According to the judicial-review petitions filed in B.C. Supreme Court on May 26, 2026 on behalf of Ebco Metal Finishing LP and Metro’s district director, the EAB – in its 182-page decision, released two years after the hearing’s conclusion – found the approach to the permit by Metro’s then-director was “generally sound”; also, that it did not accept much of the appellant group’s evidence or submissions, finding “the appellants have not established that the Facility has caused any pollution, or that the Permit allows it to do so in practice…”
The permit set concentration limits for six contaminants – including zinc and nickel – that Ebco was authorized to release from two sources, as well as a concentration limit for the emission of sulphuric acid from a third source. It also mandated stack testing for two of those three sources.

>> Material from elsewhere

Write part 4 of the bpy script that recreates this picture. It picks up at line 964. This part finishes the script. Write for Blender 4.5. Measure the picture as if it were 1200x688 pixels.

In its decision, the EAB also cited concerns, including with “significant deficiencies” in Ebco’s stack test methodology, for “understanding the weight of steel dipped at any specific point in time”; and, instances where ambient air-quality standards had been exceeded. It found “further, better evidence to be necessary to address the questions of what emissions are being produced,” and – according to Metro’s petition – issued “highly prescriptive directions” in deciding the district director must reconsider the 15-year permit issued in 2018, as well as the 2020 amendment, “including whether the Permit should stand, be amended or cancelled.”
These directions, Metro’s petition contends, “were issued without first providing the District Director with an opportunity to provide evidence and submissions on their content, in breach of the EAB’s procedural fairness obligations, and are otherwise unreasonable.”
“The Directions are complex, at times ambiguous and difficult to comprehend, and unsupported by the EAB’s lengthy Decision,” it continues.
The Ebco petition expressed similar concerns, maintaining “there was no basis for warranting the rescission or variation of the Permit,” and describing the decision to “fundamentally change” testing protocol required for the permit without submissions, evidence or notice as “manifestly unfair.”
Both Metro and Ebco are seeking orders including a stay on the five requirements of the decision until the judicial review is decided; as well as a reopening of the appeal.
Ebco relocated to South Surrey from Richmond in 2016 and was granted a temporary permit that allowed the facility to operate while conducting testing to inform air-dispersion modelling.
Following an appeal of that 2016 approval, the EAB granted a partial stay of the permit, only allowing Ebco to discharge air contaminants to obtain the measurements required for the dispersion modelling and other conditions.
The 2018 permit – issued after a “significant review” of the modelling plan and report – also required stack testing for compliance purposes.
The 2020 amendment added another source, reduced the maximum allowable concentration of certain air contaminants, reduced the allowable hours of emissions and added thallium to stack testing requirements.
The emissions volumes in the 2020 permit “were the lowest of any air emission permit in Metro Vancouver where baghouses were used as emissions control when the 2020 Permit became effective,” Metro’s petition notes.
Respondents have 21 days from the date of being served the petitions to file and serve a response. As of Thursday (June 11), neither of the court files had been updated.